The surge in energy import cost had landed hard on the trade balance. Competitiveness of semiconductors that has buttressed Korea’s exports and the economy is waning. Despite expansion in the foundry business, Samsung Electronics is falling further behind TSMC. Its stock price has stayed in the 60,000-won ($47) range as a result.

The economy is moving toward the lost decades of Japan. Fiscal health has been critically hurt by the government’s snowballing debt and income has become stagnated due to weakened competitiveness. The deficit streak in the trade balance is the evidence. Twin deficit spells serious trouble for Korea. Korea overcame the liquidity crisis in 1997 and 1998 through strong public finance. But government coffers can no longer provide comfort due to serious debt.

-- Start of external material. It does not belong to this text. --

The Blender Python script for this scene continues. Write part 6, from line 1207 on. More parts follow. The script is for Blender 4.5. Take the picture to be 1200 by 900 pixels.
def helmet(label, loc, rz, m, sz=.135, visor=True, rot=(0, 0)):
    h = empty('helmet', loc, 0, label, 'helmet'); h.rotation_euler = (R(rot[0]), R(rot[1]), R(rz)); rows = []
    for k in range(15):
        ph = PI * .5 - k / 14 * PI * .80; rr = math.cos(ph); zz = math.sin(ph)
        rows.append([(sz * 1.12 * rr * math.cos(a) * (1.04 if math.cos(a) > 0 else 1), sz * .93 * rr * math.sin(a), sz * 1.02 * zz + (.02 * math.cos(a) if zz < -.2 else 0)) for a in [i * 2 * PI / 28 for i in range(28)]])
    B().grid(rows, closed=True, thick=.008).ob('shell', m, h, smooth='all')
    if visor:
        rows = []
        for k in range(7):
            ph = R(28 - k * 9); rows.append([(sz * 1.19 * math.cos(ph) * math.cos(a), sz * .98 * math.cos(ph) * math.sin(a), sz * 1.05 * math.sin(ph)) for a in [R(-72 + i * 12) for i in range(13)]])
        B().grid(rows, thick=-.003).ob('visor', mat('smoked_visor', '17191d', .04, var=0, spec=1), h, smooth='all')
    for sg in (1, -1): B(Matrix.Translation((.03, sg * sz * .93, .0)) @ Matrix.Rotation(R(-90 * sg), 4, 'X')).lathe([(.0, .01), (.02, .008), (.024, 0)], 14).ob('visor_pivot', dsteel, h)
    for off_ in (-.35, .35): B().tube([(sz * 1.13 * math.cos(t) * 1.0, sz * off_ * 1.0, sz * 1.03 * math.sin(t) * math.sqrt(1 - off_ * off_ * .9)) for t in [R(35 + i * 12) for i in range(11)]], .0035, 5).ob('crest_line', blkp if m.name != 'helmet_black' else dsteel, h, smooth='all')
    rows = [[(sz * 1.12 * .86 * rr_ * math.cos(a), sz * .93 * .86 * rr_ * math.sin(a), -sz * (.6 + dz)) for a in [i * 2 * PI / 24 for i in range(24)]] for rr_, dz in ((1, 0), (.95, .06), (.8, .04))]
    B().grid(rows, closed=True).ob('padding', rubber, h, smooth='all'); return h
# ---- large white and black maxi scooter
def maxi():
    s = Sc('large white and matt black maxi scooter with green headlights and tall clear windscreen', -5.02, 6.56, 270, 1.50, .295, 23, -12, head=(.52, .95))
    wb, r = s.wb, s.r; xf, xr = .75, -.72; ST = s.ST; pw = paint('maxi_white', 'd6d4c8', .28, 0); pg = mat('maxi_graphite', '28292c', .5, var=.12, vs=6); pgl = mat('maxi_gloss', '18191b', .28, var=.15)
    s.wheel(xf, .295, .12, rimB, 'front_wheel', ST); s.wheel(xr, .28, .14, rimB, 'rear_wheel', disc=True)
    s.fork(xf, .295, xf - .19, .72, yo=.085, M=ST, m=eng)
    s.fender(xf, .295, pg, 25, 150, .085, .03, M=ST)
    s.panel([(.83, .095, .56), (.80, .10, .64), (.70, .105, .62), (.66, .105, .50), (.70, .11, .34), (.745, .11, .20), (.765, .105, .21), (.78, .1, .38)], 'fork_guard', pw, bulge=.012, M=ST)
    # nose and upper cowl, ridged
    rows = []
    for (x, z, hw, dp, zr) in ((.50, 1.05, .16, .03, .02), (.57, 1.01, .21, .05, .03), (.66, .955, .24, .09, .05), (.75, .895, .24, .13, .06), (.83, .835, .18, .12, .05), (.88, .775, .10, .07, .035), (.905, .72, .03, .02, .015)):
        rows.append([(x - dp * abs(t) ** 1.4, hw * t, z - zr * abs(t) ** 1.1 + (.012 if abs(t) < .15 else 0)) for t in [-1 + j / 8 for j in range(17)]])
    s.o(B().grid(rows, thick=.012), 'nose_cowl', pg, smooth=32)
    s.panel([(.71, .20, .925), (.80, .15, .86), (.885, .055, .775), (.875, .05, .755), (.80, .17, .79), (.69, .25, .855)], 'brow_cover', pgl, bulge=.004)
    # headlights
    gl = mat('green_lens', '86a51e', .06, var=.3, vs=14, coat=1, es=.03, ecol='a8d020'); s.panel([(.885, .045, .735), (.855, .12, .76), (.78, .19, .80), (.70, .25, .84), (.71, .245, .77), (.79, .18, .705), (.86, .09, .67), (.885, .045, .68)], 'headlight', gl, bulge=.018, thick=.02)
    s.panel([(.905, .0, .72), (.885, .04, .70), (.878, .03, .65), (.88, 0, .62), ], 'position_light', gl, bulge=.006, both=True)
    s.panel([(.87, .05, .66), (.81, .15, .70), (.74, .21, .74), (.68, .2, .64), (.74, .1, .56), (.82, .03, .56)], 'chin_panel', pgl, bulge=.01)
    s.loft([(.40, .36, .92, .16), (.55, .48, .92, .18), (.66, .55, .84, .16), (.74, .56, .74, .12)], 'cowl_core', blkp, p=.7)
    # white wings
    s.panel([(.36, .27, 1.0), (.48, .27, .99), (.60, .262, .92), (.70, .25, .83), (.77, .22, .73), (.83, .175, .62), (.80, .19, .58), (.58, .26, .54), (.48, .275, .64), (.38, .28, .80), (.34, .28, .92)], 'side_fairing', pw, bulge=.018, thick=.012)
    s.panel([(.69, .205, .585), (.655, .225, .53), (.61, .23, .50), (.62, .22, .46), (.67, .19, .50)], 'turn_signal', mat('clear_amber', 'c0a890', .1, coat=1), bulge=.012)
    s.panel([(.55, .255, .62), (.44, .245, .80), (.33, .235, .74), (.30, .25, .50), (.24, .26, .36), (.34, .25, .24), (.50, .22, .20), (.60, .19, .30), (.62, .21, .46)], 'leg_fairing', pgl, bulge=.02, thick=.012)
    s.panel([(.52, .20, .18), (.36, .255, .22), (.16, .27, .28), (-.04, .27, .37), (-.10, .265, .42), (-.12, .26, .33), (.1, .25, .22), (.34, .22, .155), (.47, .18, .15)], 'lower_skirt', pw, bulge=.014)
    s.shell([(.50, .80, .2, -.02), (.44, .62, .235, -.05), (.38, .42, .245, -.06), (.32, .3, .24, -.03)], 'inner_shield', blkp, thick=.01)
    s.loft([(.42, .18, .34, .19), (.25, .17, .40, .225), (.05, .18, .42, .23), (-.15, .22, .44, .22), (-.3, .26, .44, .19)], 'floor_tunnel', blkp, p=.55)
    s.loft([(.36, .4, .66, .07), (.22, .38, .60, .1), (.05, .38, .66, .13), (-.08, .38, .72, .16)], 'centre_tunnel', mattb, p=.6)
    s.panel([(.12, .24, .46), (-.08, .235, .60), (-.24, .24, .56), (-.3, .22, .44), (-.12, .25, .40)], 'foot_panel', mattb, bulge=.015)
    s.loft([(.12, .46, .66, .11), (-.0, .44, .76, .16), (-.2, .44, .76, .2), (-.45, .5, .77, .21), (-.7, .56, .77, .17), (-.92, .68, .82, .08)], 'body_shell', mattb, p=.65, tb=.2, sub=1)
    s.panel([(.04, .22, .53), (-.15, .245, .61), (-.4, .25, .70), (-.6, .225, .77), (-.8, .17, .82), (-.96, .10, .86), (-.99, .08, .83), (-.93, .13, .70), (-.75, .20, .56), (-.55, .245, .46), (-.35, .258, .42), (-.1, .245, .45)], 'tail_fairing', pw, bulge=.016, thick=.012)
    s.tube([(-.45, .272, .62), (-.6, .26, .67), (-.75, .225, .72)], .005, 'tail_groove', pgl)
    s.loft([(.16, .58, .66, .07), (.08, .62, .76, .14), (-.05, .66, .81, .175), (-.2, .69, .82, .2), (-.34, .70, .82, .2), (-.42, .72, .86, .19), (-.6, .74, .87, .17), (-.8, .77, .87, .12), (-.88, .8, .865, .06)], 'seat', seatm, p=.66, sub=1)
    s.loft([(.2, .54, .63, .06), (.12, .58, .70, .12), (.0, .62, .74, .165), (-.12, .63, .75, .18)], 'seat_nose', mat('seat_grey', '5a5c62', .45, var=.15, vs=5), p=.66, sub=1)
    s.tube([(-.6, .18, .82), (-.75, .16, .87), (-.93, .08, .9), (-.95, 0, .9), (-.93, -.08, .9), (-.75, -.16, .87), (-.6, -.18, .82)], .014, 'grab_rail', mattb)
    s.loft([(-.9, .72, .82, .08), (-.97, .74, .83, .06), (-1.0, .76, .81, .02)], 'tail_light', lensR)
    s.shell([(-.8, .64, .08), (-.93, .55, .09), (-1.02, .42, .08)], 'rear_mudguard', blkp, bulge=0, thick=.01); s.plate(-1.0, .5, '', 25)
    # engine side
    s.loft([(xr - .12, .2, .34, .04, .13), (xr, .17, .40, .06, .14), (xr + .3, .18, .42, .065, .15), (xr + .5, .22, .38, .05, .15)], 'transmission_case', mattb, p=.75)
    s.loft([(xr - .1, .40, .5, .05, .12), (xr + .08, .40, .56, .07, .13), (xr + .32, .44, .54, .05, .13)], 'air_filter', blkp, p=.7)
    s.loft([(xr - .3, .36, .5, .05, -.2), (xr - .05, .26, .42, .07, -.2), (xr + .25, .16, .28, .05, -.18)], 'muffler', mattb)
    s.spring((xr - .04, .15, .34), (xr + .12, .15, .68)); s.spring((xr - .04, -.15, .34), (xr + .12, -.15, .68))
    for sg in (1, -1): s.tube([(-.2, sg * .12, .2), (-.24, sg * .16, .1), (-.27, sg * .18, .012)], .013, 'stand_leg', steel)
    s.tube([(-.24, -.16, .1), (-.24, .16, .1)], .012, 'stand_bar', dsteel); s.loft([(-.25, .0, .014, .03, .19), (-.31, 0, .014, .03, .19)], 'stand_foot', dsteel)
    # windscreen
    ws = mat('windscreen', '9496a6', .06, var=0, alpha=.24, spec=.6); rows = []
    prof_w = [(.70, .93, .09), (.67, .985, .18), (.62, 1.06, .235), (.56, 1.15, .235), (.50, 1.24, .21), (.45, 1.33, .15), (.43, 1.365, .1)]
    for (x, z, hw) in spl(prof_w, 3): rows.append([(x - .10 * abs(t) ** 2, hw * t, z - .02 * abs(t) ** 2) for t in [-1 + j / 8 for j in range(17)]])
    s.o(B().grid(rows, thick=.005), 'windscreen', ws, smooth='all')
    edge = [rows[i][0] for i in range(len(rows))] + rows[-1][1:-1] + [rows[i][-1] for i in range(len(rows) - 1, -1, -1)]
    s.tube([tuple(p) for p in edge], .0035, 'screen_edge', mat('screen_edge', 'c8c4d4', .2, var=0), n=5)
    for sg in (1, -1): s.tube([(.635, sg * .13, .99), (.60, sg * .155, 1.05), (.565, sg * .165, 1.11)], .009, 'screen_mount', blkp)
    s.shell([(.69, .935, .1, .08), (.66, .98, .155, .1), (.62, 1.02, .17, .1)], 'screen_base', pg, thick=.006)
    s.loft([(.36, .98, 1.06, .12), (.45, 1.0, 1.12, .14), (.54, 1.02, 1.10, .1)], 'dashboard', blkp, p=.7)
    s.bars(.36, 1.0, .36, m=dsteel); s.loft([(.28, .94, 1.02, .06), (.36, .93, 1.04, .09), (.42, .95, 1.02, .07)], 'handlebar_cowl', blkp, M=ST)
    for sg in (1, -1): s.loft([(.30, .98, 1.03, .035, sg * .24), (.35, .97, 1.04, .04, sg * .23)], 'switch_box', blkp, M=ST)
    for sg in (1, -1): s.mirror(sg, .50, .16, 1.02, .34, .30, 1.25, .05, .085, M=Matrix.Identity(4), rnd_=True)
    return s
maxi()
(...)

The outgoing and incoming administrations are clashing over a wide range of issues from the changes in the prosecutorial authority to the relocation of the presidential office. President-elect Yoon Suk-yeol’s administration that takes off on May 10 does not show reliable determination or capacity. The perilous economic climate has only begun. If the economy sinks, the people onboard will drown. Political circles must stop wrangling and become united to safeguard the country from tumultuous waves.